** START OF RECORDS PROVIDED **

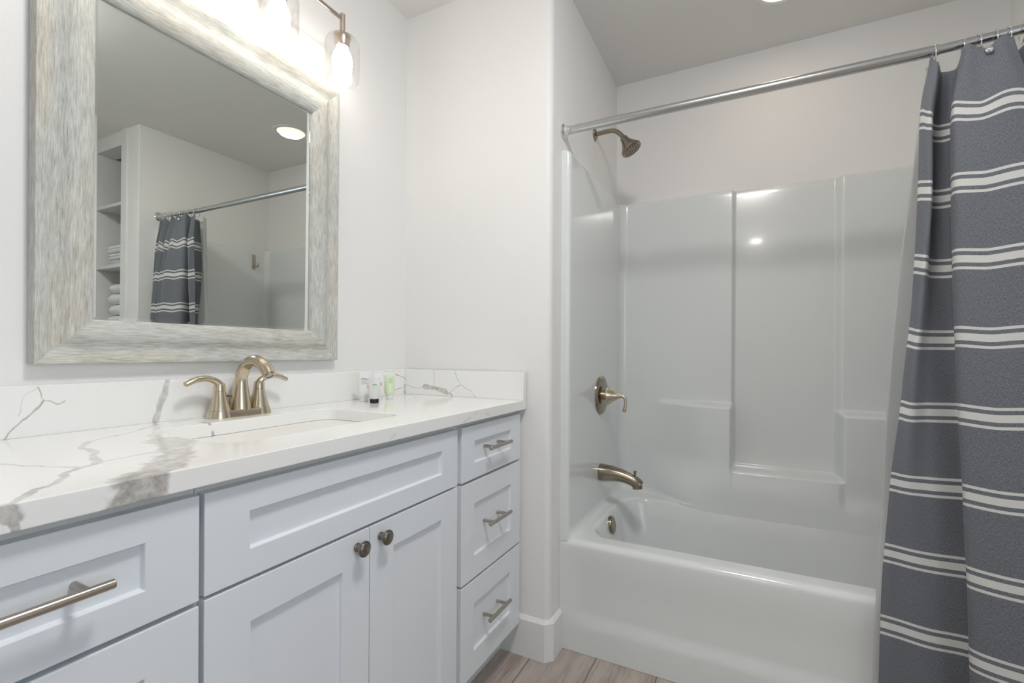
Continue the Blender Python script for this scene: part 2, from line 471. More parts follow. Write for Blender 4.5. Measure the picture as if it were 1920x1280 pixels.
# end wall of the vanity with its rounded outside corner, solid back to the tub wall
r = 0.022
pts = [(XE, 0.1), (2.52, 0.1), (2.52, YD)] + [(XE + r - r * sin(a), YD + r - r * cos(a)) for a in (pi / 2 * i / 8 for i in range(9))]
struct('wall_end', prism(B(), pts, 0, ZT), M_WALL, smooth=30)
struct('wall_far', box(B(), XB, XB + 0.12, -2.9, YD, 0, ZT), M_WALL)
r = 0.006
pts = [(2.399, YR), (2.399, YR - 0.16), (XE, YR - 0.16)] + [(XE + r - r * cos(a), YR - r + r * sin(a)) for a in (pi / 2 * i / 8 for i in range(9))]
struct('wall_partition', prism(B(), pts, 0, ZT), M_WALL, smooth=30)
# closet beyond the partition: header over the opening, far jamb
bm = B(); box(bm, XE, XE + 0.11, YRIGHT, YR - 0.16, 2.352, ZT); box(bm, XE, XB, YRIGHT, -2.64, 0, 2.352)
struct('wall_closet', bm, M_WALL)
bm = B(); box(bm, XE - 0.012, XE, -2.292, -2.232, 0, ZT - 0.001); box(bm, XE - 0.012, XE, -2.70, -2.64, 0, ZT - 0.001)
struct('trim_1', bm, M_TRIM)
# right wall with an added, unseen window; plain rear wall
def wall_with_hole(name, axis, at, th, a0, a1, h0, h1, w0, w1):
    bm = B()
    for (p, q, z0, z1) in ((a0, w0, 0, ZT), (w1, a1, 0, ZT), (w0, w1, 0, h0), (w0, w1, h1, ZT)):
        if axis == 'y': box(bm, p, q, at - th, at, z0, z1)
        else: box(bm, at - th, at, p, q, z0, z1)
    return struct(name, bm, M_WALL)
wall_with_hole('wall_right', 'y', YRIGHT, 0.1, XREAR - 0.1, 2.52, 0.85, 2.05, -1.05, 0.35)
struct('wall_rear', box(B(), XREAR - 0.1, XREAR, YRIGHT, 0.0, 0, ZT), M_WALL)
def window(name, axis, at, w0, w1, h0, h1):
    f = B(); t = 0.045
    for (p, q, z0, z1) in ((w0, w0 + t, h0, h1), (w1 - t, w1, h0, h1), (w0 + t, w1 - t, h0, h0 + t), (w0 + t, w1 - t, h1 - t, h1), (w0 + t, w1 - t, (h0 + h1) / 2 - 0.02, (h0 + h1) / 2 + 0.02)):
        if axis == 'y': box(f, p, q, at - 0.07, at - 0.02, z0, z1)
        else: box(f, at - 0.07, at - 0.02, p, q, z0, z1)
    o = struct(name, f, M_TRIM)
    g = B()
    if axis == 'y': box(g, w0 + t, w1 - t, at - 0.048, at - 0.044, h0 + t, h1 - t)
    else: box(g, at - 0.048, at - 0.044, w0 + t, w1 - t, h0 + t, h1 - t)
    link('pane', g, M_PANE, o)
window('added_window_1', 'y', YRIGHT, -1.05, 0.35, 0.85, 2.05)  # added out of view to let in fill light

# baseboard with a 45 degree corner piece round the wall's rounded edge
def bb_ring(t, z):
    c = 0.012 + t
    outer = [(XE - t, -0.02), (XE - t, YD + 0.012), (XE + 0.012, YD - t), (1.6250, YD - t)]
    inner = [(1.6250, YD), (XE + 0.022, YD), (XE + 0.006, YD + 0.006), (XE, YD + 0.022), (XE, -0.02)]
    return [(x, y, z) for x, y in outer + inner]
bm = B(); loft(bm, [bb_ring(0.013, 0.0), bb_ring(0.013, 0.130), bb_ring(0.004, 0.141), bb_ring(0.001, 0.142)])
struct('baseboard_end', bm, M_TRIM)
bm = B(); box(bm, 0.7, XE, YRIGHT, YRIGHT + 0.013, 0, 0.14)
struct('baseboard_right', bm, M_TRIM)
bm = B(); box(bm, XREAR, XREAR + 0.013, YRIGHT, 0, 0, 0.14)
struct('baseboard_rear', bm, M_TRIM)

# ------------------------------------------------------------------ vanity cabinets
YF, FT = -0.535, 0.020      # face of doors and drawers, their thickness
def shaker(bm, x0, x1, z0, z1, rx, rz, dep=0.0085, y=YF, th=FT):
    def rect(a, b, c, d, yy): return [bm.verts.new(p) for p in ((a, yy, c), (b, yy, c), (b, yy, d), (a, yy, d))]
    bk = rect(x0, x1, z0, z1, y + th); of = rect(x0, x1, z0, z1, y)
    inn = rect(x0 + rx, x1 - rx, z0 + rz, z1 - rz, y); s = 0.002
    rc = rect(x0 + rx + s, x1 - rx - s, z0 + rz + s, z1 - rz - s, y + dep)
    bm.faces.new(bk[::-1]); bm.faces.new(rc)
    for a, b in ((bk, of), (of, inn), (inn, rc)):
        for i in range(4): bm.faces.new((a[i], a[(i + 1) % 4], b[(i + 1) % 4], b[i]))
    return bm

def pull(parent, cx, cz, L=0.138, c2c=0.086, y=YF):
    bm = B(); yb = y - 0.030
    lathe(bm, (cx - L / 2, yb, cz), (1, 0, 0), [(0, 0.0052), (0.0008, 0.006), (L - 0.0008, 0.006), (L, 0.0052)], 20)
    for s in (-1, 1):
        lathe(bm, (cx + s * c2c / 2, y + 0.0083, cz), (0, -1, 0), [(0, 0.005), (0.037, 0.005)], 16)
    return link('handle', bm, M_PULL, parent, origin=(cx, y + 0.0085, cz), smooth=35)

def knob(parent, cx, cz, y=YF):
    bm = B()
    lathe(bm, (cx, y, cz), (0, -1, 0), [(0, 0.009), (0.003, 0.009), (0.005, 0.0065), (0.014, 0.0058), (0.017, 0.009), (0.018, 0.0155), (0.021, 0.0168),
          (0.0235, 0.0160), (0.0232, 0.0145), (0.0225, 0.0138), (0.0245, 0.0125), (0.0262, 0.0085), (0.0268, 0.001)], 32)
    return link('knob', bm, M_KNOB, parent, origin=(cx, y, cz), smooth=40)

def carcass(parent, x0, x1):
    bm = B(); box(bm, x0, x1, YF + FT + 0.001, -0.002, 0.11, 0.8765)
    link('body', bm, M_CABIN, parent, bevel=0.0008)
    bm = B(); box(bm, x0 + 0.0005, x1 - 0.0005, -0.455, -0.01, 0.0, 0.1095)
    link('toe_kick', bm, M_CAB, parent)

def drawer_stack(label, x0, x1, fx0, fx1, hx):
    t = thing('drawer_cabinet', label, 'cabinet', ((x0 + x1) / 2, -0.26, 0.0))
    carcass(t, x0, x1)
    for z0, z1, rz in ((0.7025, 0.861, 0.047), (0.4075, 0.6945, 0.066), (0.1200, 0.4000, 0.070)):
        d = link('drawer', shaker(B(), fx0, fx1, z0, z1, 0.071, rz), M_CAB, t, origin=((fx0 + fx1) / 2, YF, (z0 + z1) / 2), bevel=0.0012)
        pull(d, hx, (z0 + z1) / 2 + 0.005)
    return t
drawer_stack('white three-drawer vanity cabinet with bar pulls, against the end wall beside the tub', 1.124, 1.524, 1.134, 1.5105, 1.316)
drawer_stack('white three-drawer vanity cabinet at the left edge, its top bar pull cut by the frame', 0.028, 0.4225, 0.043, 0.4190, 0.232)
t = thing('sink_cabinet', 'white shaker vanity cabinet under the sink with two doors and round knobs', 'cabinet', (0.773, -0.26, 0.0))
carcass(t, 0.4235, 1.1230)
link('false_front', shaker(B(), 0.4265, 1.1125, 0.7045, 0.861, 0.073, 0.047), M_CAB, t, bevel=0.0012)
for x0, x1, kx in ((0.4265, 0.7725, 0.736), (0.7745, 1.1125, 0.806)):
    d = link('door', shaker(B(), x0, x1, 0.120, 0.6985, 0.075, 0.068), M_CAB, t, origin=((x0 + x1) / 2, YF, 0.41), bevel=0.0012)
    knob(d, kx, 0.668)

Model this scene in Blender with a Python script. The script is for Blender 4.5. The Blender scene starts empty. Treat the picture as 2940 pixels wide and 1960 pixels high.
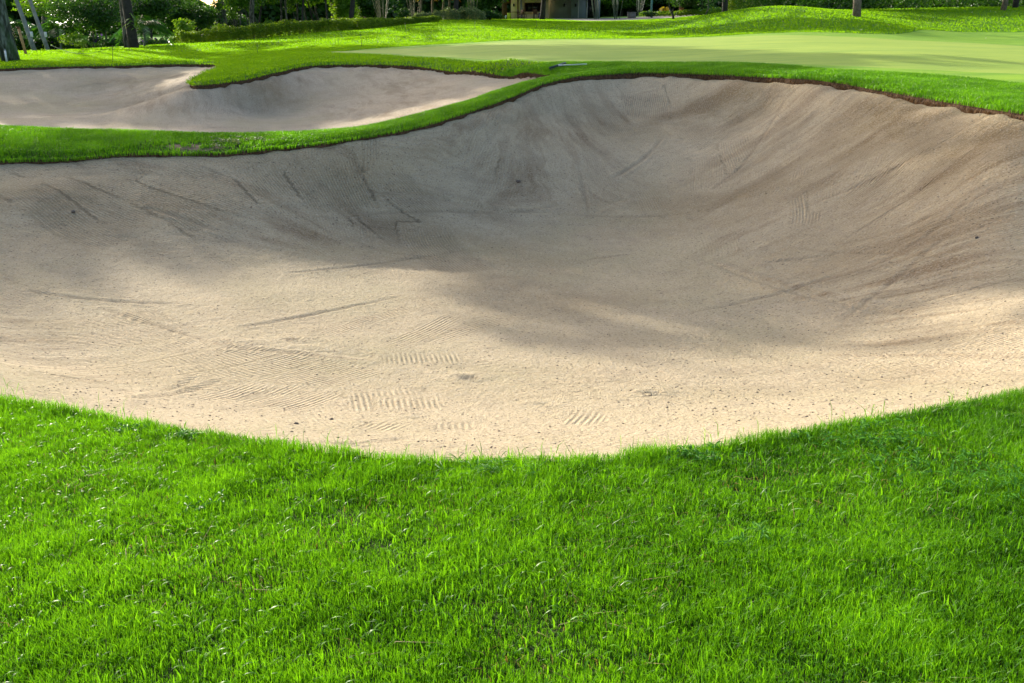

** END OF RECORDS PROVIDED **

Check every line of the data, and copy the ones that contain "Blender".

Continue the Blender Python script for this scene: part 2, from line 471. More parts follow. Write for Blender 4.5. Measure the picture as if it were 1920x1280 pixels.
Model this scene in Blender with a Python script. The script is for Blender 4.5. The Blender scene starts empty. Treat the picture as 2940 pixels wide and 1960 pixels high.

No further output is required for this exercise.